[Scene modeling code data]
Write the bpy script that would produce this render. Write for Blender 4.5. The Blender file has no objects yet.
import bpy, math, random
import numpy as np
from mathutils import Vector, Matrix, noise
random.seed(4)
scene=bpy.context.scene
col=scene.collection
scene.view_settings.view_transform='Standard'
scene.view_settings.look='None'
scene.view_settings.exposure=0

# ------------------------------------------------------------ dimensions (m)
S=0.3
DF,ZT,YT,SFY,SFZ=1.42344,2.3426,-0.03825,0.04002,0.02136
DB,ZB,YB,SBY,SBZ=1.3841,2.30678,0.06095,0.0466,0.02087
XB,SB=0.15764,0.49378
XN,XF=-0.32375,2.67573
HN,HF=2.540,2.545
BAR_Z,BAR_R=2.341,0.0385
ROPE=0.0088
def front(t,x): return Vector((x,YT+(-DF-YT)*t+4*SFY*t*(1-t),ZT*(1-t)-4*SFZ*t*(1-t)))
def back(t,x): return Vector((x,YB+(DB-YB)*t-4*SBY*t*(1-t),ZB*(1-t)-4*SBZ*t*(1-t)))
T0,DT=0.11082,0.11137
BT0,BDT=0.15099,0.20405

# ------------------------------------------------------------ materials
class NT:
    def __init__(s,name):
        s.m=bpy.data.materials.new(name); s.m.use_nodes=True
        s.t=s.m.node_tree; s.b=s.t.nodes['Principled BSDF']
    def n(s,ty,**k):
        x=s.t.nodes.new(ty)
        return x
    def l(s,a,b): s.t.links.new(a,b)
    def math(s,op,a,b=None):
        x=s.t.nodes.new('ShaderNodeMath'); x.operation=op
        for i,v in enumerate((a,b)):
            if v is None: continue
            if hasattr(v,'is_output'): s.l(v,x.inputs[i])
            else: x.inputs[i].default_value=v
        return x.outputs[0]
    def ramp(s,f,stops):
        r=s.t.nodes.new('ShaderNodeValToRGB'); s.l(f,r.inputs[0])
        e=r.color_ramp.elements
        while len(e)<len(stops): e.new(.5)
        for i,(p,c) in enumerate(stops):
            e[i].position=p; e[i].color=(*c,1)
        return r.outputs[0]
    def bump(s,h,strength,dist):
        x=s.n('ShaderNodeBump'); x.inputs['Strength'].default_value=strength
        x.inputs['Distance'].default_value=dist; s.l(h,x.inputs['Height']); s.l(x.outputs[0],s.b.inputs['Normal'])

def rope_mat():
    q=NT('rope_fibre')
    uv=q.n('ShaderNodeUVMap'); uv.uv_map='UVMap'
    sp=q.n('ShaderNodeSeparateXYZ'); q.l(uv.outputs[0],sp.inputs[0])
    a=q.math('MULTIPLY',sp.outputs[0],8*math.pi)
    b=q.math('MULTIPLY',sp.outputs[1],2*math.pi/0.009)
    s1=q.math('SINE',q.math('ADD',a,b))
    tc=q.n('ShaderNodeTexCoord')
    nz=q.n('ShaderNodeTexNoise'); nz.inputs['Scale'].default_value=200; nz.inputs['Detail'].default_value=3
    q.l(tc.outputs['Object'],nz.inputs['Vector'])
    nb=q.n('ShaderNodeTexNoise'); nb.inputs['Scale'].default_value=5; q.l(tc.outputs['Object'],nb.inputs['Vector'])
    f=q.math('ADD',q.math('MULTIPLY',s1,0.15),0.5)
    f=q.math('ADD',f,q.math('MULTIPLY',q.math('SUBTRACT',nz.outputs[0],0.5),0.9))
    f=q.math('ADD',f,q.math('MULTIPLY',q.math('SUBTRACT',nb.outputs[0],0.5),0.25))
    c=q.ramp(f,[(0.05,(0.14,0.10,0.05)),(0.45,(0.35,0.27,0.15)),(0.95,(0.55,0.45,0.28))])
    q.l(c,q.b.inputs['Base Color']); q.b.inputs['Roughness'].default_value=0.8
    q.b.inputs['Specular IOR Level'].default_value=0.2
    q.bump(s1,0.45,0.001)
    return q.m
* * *
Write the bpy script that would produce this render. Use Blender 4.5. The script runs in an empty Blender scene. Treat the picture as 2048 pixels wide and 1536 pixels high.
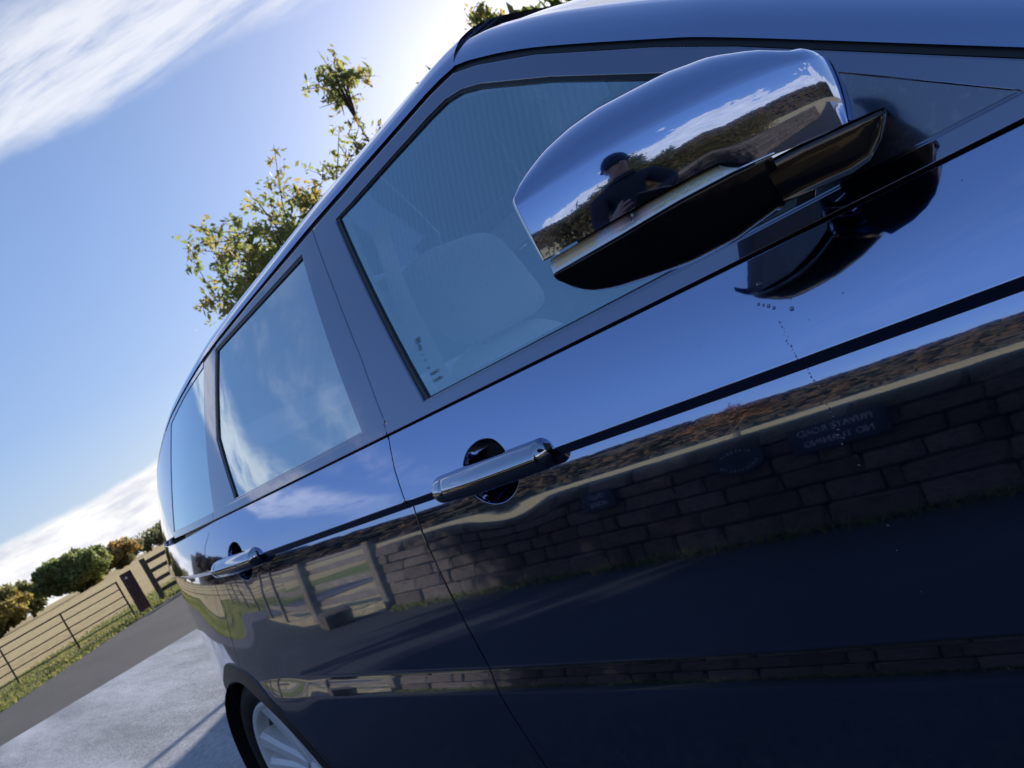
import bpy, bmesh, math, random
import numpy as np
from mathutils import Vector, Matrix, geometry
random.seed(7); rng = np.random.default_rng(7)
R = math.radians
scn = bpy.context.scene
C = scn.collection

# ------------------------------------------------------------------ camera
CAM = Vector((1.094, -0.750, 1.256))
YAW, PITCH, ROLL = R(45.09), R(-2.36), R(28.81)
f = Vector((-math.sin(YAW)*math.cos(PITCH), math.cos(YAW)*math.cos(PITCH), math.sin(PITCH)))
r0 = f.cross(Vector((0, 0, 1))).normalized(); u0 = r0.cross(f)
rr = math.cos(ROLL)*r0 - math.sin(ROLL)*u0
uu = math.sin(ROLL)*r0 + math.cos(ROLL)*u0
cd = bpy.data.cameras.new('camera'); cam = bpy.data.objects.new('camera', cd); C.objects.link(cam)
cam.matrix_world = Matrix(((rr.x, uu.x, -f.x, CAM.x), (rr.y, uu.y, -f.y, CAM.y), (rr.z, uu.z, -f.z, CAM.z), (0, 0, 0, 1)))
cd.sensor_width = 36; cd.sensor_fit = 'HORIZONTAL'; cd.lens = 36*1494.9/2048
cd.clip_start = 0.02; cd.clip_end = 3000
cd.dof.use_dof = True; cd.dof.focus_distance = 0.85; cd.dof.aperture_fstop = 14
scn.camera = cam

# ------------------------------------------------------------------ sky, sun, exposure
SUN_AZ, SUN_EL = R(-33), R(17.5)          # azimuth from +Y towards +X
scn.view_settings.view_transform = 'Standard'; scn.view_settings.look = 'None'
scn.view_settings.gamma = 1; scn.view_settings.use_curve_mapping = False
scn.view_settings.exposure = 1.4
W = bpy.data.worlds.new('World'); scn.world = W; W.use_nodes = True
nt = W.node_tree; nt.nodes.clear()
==
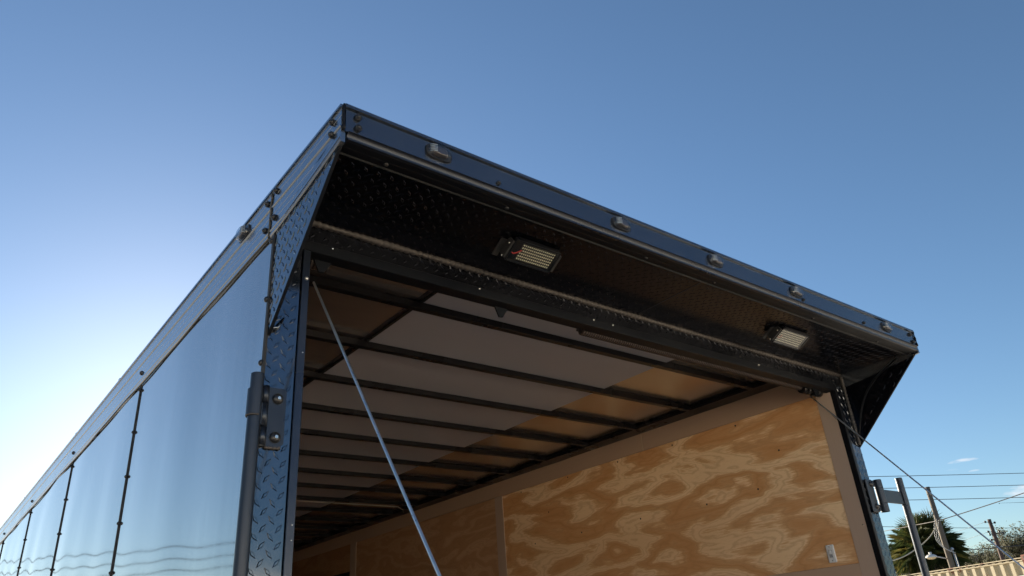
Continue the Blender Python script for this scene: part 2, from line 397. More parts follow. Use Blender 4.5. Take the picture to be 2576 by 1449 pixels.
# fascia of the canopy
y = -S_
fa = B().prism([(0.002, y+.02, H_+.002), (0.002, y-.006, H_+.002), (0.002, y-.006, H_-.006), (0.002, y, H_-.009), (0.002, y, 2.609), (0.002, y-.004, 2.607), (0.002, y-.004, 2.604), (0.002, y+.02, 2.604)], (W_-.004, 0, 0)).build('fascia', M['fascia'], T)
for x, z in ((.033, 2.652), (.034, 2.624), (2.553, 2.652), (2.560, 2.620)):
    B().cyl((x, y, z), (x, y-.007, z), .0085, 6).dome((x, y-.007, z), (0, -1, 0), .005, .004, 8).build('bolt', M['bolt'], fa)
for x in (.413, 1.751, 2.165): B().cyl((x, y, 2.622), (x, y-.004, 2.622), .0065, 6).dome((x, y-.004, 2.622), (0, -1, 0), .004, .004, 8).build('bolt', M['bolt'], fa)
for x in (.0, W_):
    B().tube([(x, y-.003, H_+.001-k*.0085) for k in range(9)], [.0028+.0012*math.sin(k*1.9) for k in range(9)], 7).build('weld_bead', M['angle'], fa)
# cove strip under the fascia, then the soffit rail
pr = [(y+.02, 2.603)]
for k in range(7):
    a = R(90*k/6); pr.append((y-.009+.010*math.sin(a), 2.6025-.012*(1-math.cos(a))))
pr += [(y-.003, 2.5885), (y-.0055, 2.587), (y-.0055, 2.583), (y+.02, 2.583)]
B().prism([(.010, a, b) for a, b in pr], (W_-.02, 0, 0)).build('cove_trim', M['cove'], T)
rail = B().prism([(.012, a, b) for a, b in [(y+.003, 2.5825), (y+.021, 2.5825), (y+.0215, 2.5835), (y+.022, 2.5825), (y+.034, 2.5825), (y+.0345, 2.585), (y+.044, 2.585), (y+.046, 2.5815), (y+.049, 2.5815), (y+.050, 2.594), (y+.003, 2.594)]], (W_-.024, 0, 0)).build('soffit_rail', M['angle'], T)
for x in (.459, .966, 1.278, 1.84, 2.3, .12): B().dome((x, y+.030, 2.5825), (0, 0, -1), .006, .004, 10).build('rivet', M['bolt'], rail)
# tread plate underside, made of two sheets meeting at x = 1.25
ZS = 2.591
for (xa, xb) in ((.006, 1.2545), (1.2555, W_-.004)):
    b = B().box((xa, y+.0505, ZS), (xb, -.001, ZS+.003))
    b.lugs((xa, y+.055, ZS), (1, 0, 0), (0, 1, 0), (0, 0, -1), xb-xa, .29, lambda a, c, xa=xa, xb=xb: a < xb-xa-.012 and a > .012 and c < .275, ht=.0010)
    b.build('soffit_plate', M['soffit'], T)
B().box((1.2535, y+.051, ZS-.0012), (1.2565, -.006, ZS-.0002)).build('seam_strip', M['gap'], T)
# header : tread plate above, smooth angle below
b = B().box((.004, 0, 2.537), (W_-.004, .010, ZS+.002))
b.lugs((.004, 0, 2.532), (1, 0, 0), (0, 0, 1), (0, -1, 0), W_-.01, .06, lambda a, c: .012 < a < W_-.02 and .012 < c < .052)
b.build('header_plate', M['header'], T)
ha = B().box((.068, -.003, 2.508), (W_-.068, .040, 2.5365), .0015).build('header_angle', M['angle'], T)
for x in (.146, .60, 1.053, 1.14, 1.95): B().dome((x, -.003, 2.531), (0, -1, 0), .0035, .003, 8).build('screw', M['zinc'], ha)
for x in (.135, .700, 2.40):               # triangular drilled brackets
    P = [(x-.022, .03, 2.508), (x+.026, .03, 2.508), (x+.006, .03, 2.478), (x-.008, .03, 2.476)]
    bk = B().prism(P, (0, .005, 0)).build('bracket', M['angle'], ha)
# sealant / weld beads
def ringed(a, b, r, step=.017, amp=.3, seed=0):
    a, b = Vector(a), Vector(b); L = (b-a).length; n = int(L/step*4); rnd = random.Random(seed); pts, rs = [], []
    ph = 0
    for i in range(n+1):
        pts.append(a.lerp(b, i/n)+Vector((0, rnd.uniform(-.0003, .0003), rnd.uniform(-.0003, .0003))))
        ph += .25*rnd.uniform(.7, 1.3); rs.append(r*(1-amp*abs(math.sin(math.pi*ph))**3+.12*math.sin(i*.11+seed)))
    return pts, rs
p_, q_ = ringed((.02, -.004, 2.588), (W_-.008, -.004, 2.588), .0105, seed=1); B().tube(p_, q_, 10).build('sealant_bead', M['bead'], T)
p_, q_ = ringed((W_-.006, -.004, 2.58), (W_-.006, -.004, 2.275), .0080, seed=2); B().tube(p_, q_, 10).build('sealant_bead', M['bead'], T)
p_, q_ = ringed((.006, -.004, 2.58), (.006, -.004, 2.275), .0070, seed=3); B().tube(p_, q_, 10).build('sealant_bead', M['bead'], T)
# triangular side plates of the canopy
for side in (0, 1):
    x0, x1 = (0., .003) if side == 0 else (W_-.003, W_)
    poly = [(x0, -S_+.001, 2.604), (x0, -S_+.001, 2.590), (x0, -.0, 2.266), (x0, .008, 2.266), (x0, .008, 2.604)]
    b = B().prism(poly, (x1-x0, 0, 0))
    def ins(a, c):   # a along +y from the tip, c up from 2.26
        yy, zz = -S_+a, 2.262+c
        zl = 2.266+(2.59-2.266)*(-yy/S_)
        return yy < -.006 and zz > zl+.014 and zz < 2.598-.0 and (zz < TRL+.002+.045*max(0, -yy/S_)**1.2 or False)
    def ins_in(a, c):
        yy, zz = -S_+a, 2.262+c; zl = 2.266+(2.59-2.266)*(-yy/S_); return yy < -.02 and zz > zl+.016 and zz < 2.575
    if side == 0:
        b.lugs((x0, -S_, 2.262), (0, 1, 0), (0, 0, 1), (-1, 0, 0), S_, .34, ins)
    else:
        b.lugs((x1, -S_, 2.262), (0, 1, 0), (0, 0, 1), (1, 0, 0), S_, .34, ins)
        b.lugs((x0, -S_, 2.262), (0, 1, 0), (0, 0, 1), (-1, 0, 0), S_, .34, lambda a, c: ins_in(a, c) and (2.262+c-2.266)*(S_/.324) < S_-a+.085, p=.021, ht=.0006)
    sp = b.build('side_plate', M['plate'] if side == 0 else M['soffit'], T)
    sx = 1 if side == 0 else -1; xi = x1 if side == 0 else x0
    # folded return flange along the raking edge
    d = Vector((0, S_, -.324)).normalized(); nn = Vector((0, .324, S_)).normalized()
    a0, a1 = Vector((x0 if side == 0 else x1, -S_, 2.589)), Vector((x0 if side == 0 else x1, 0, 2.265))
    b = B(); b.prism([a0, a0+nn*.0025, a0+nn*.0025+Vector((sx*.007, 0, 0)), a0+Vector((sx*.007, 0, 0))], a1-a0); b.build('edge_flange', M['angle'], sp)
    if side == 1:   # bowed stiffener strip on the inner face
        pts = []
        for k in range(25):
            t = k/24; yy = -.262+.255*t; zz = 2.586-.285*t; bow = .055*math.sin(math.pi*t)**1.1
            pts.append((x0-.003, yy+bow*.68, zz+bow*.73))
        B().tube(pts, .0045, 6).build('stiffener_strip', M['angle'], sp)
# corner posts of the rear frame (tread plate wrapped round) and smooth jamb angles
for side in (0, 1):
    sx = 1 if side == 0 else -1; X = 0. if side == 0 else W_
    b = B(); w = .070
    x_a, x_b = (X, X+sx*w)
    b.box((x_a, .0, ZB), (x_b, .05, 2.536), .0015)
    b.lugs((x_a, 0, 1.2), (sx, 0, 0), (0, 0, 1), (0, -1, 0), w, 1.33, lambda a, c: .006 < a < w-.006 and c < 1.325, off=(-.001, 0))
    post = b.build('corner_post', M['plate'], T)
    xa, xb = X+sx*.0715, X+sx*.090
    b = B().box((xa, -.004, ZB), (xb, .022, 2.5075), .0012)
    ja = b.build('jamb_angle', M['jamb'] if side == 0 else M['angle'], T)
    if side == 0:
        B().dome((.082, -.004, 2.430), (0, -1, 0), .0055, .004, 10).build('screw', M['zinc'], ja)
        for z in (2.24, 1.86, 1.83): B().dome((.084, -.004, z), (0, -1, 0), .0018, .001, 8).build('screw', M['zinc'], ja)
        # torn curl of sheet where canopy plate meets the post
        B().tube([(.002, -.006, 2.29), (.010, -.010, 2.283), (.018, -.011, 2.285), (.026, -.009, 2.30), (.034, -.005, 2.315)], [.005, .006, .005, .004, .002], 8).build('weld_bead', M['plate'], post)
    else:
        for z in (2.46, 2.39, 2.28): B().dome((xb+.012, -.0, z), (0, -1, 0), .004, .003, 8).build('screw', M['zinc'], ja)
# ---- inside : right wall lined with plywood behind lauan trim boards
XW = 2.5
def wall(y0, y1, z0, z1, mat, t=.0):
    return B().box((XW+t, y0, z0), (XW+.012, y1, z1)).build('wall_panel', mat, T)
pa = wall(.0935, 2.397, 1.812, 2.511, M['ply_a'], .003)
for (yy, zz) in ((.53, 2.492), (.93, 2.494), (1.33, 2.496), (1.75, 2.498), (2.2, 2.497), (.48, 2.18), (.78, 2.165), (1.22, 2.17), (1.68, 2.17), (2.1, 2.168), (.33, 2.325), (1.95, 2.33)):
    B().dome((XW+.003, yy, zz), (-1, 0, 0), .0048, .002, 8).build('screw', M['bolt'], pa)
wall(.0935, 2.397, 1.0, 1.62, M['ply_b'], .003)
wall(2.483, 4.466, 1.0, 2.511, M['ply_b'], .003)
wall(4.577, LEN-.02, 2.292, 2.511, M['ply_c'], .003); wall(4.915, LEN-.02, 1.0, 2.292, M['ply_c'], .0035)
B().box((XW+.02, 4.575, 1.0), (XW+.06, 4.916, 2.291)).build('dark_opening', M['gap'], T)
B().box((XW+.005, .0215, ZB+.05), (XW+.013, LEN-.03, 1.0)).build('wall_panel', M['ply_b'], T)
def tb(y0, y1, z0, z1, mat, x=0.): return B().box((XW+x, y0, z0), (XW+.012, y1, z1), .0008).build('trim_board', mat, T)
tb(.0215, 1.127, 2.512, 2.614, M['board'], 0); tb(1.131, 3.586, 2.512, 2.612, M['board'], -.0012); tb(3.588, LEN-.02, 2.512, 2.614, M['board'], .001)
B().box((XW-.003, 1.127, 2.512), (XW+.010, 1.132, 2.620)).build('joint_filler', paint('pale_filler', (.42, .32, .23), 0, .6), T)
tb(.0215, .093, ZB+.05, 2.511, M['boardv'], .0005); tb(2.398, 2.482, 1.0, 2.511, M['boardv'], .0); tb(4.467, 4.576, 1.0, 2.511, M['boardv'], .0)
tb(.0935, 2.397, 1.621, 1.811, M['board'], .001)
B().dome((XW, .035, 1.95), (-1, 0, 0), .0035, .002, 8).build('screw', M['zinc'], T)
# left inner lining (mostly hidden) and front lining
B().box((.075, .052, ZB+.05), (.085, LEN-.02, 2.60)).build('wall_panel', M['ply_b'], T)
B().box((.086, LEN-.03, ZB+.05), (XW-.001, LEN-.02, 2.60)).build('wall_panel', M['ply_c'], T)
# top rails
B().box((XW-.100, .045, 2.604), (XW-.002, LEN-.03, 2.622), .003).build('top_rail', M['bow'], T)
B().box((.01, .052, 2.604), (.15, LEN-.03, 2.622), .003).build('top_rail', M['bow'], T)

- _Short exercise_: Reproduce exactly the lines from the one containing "Write the bpy script that would produce this render. Write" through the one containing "scene.view_settings.exposure=0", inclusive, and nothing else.

- _Result_:
Write the bpy script that would produce this render. Write for Blender 4.5. The Blender file has no objects yet.
import bpy, math, random
import numpy as np
from mathutils import Vector, Matrix, noise
random.seed(4)
scene=bpy.context.scene
col=scene.collection
scene.view_settings.view_transform='Standard'
scene.view_settings.look='None'
scene.view_settings.exposure=0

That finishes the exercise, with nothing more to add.